PROBLEM STATEMENT ▸
Extract each line holding the word "this" from the entries.

INPUT MATERIAL ▸

## begin

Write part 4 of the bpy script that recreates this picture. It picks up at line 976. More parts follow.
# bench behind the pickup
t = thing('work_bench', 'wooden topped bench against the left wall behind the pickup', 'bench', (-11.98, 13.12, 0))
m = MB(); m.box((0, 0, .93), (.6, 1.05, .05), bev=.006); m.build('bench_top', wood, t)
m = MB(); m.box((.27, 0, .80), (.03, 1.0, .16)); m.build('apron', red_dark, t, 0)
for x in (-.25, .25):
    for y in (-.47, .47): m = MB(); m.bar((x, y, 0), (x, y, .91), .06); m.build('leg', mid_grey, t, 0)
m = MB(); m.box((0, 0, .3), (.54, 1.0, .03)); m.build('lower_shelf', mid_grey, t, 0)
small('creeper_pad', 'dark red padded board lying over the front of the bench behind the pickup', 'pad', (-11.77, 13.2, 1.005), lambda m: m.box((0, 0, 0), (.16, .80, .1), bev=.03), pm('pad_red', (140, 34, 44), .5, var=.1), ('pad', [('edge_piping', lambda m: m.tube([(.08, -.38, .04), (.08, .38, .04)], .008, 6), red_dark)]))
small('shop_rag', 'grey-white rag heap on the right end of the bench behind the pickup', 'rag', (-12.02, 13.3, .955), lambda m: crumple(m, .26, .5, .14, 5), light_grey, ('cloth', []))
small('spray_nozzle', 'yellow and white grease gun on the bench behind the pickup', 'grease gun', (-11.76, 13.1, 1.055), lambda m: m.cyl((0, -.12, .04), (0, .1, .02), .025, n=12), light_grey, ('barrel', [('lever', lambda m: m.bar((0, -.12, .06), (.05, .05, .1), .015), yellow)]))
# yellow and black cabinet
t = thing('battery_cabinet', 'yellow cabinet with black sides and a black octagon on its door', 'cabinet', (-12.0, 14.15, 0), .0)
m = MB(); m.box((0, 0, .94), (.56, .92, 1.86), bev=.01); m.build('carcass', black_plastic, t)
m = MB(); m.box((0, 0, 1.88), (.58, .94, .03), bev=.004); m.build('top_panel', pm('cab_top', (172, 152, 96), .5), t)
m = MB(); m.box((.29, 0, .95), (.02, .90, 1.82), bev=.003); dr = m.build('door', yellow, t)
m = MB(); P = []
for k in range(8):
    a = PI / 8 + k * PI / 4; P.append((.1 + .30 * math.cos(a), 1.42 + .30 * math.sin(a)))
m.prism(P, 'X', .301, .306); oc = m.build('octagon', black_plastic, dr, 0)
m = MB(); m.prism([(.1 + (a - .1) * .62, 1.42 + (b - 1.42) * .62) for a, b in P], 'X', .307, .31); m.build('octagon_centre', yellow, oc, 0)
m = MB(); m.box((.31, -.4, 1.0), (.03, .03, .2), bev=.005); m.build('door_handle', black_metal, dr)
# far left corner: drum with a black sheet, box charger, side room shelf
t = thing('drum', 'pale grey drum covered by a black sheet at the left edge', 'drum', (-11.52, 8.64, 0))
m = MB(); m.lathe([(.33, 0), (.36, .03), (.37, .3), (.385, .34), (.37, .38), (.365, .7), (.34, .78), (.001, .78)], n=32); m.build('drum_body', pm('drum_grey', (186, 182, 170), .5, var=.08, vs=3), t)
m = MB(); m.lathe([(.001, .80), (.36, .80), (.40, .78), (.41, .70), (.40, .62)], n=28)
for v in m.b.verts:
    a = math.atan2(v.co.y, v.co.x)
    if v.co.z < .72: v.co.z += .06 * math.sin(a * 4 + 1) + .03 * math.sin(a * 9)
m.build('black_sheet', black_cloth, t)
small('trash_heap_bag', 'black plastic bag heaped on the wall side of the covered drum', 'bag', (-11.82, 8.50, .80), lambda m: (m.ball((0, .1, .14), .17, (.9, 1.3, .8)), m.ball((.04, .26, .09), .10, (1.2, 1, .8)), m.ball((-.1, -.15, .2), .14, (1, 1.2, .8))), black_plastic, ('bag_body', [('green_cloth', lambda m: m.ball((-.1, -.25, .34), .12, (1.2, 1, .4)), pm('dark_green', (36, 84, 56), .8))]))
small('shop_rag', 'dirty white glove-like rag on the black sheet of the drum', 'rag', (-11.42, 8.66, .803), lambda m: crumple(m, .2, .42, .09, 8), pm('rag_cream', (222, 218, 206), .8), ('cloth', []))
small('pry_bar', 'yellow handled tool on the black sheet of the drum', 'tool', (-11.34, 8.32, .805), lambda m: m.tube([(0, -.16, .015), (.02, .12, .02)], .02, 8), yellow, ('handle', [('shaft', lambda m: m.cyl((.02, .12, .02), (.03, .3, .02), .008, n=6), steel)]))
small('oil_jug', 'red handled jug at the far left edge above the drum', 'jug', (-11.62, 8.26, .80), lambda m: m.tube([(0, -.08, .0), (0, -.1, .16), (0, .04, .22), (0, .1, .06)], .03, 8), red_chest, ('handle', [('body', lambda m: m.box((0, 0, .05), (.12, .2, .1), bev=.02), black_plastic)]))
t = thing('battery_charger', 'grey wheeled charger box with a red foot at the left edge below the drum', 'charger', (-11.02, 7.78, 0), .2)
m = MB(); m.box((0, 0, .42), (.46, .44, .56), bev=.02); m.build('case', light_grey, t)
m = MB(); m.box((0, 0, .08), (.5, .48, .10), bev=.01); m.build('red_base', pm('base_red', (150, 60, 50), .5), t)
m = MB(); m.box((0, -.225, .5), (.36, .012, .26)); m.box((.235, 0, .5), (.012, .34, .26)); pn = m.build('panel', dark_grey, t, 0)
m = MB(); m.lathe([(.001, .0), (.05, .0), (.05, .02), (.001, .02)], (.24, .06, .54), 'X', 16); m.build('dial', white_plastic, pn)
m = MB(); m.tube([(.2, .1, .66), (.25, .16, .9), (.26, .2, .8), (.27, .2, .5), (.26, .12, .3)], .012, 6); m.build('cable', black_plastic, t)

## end
## begin

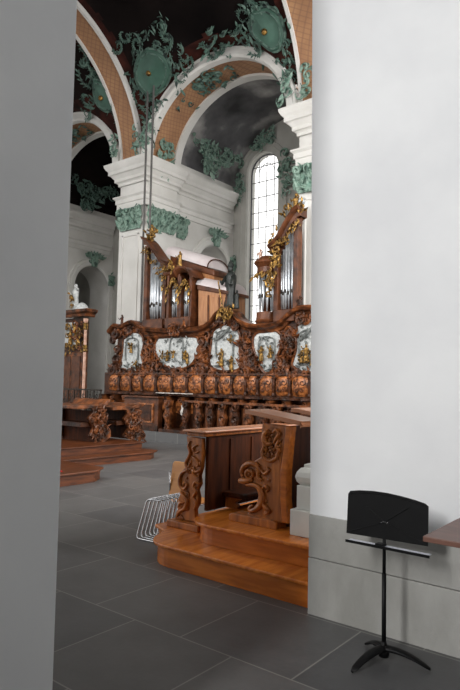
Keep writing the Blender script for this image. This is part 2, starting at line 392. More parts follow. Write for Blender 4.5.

## end
## begin

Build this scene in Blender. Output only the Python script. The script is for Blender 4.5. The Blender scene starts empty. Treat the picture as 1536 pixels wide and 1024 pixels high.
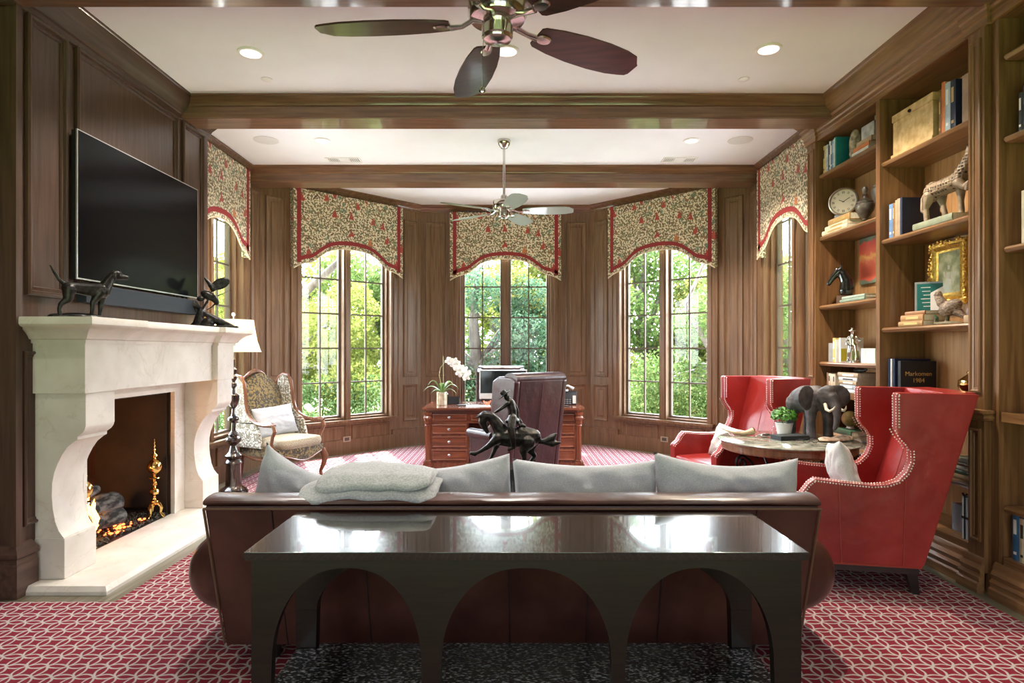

## end

FINISHED ANSWER ▸
Write part 4 of the bpy script that recreates this picture. It picks up at line 976. More parts follow.
Keep writing the Blender script for this image. This is part 2, starting at line 392. More parts follow. Write for Blender 4.5.
Build this scene in Blender. Output only the Python script. The script is for Blender 4.5. The Blender scene starts empty. Treat the picture as 1536 pixels wide and 1024 pixels high.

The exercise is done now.